Huawei working to mitigate impact of US sanctions

By Staff Writer | 17 May 2019 at 19:40hrs
Huawei says it will continue to push ahead with its 5G strategy, after the US Commerce Department announced it will ban the technology company from buying parts and components from US companies without government-approved licenses.

US president Donald Trump, citing national security concerns, signed an executive order that's expected to bar US imports of equipment made by Huawei and another Chinese company, ZTE Corp.

And the Commerce Department said Huawei would be forbidden to buy from American companies, some of which supply computer chips for its products.

In a Federal Register notice released on Thursday, the Commerce Department said the new curbs would apply to Huawei and 67 of its affiliates scattered across 26 countries from Germany to Madagascar, Bloomberg said.

Huawei said in a statement that it is against the decision made by the Bureau of Industry and Security (BIS) of the US Department of Commerce.

"This decision is in no one's interest. It will do significant economic harm to the American companies with which Huawei does business, affect tens of thousands of American jobs, and disrupt the current collaboration and mutual trust that exist on the global supply chain.

"Huawei will seek remedies immediately and find a resolution to this matter. We will also proactively endeavour to mitigate the impacts of this incident.

Glenn Schloss Huawei VP corporate Communications told BusinessTech in Hong Kong, that the company will push ahead with its 5G strategy.

"It is business as usual," he said, noting that Huawei is keen to negotiate with the US, in its efforts to bring the technology into the country. He pointed out that the group does not have a significant presence there.

"We want to demonstrate the lead we have in 5G," Schloss said, adding that it is between 6 months to a year over the market.

The Trump administration is pulling out the big guns in its push to slow China's rise, with potentially devastating consequences for the rest of the world, Bloomberg said.

If the US blocks the sale to Huawei of critical components such as semiconductors, it could cripple Huawei's businesses, depress the business of American chip giants from Qualcomm Inc. to Micron Technology Inc, and potentially disrupt the rollout of critical 5G wireless networks around the world.

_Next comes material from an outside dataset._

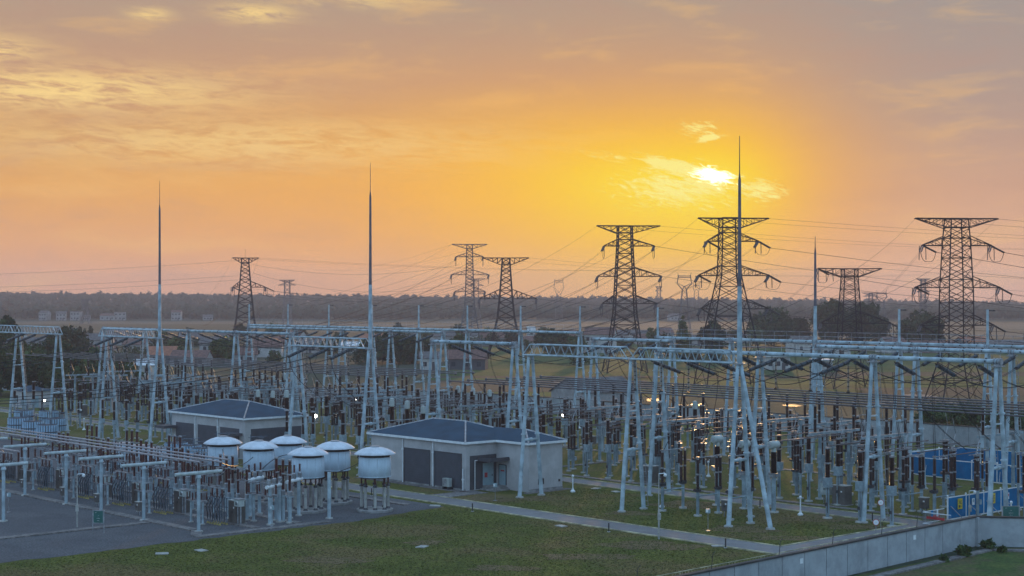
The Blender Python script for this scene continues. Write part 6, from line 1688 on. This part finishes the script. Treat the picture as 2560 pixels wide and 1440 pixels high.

The Commerce Department said Wednesday it will soon put Huawei on an "Entity List" – meaning any US company will need a special license to sell products to the world's largest networking gear maker and second-largest smartphone brand.

Commerce Secretary Wilbur Ross told Bloomberg Television the measures limiting its access to US components become official on Friday.

Separately, he said President Donald Trump had given his department 150 days to establish a process to screen US companies' purchases of equipment from the Chinese firm, and other equipment providers with which officials have concerns.

The threat is likely to elevate fears in Beijing that Trump's broader goal is to contain China, igniting a protracted cold war between the world's biggest economies. In addition to a trade fight that has rattled global markets for months, the US has pressured both allies and foes to avoid using Huawei for 5G networks that will form the backbone of the modern economy.

Ross dodged questions about whether the new moves against Huawei could lead to a negotiation with the company or the Chinese government.

He insisted the growing campaign against Huawei remained a separate matter from broader trade negotiations between the US and China, which have stalled in recent days.

"The purpose we have in mind here is we think there is a significant danger to national security and to our foreign policy of the existing situation at Huawei," Ross said.

In notice published Thursday, the Commerce Department's Bureau of Industry and Security said the US was adding Huawei's affiliated companies around the world because they "pose a significant risk of involvement in activities contrary to the national security or foreign policy interests of the United States."

The US has long accused the telecommunications equipment giant of facilitating Chinese espionage and sought to convince allies not to purchase its equipment for new 5G networks. The Justice Department is prosecuting Huawei over accusations of bank fraud, technology theft and violating US sanctions against Iran.

Restrictions on sales "would be terrible for any Huawei supplier, and for the semiconductor industry at large," Chris Caso, a semiconductor analyst at Raymond James, wrote in a research note.

Companies like Huawei need their US suppliers, since Chinese manufacturers account for about only 3% of worldwide chip production, according to an estimate by Sanford C. Bernstein & Co Inc.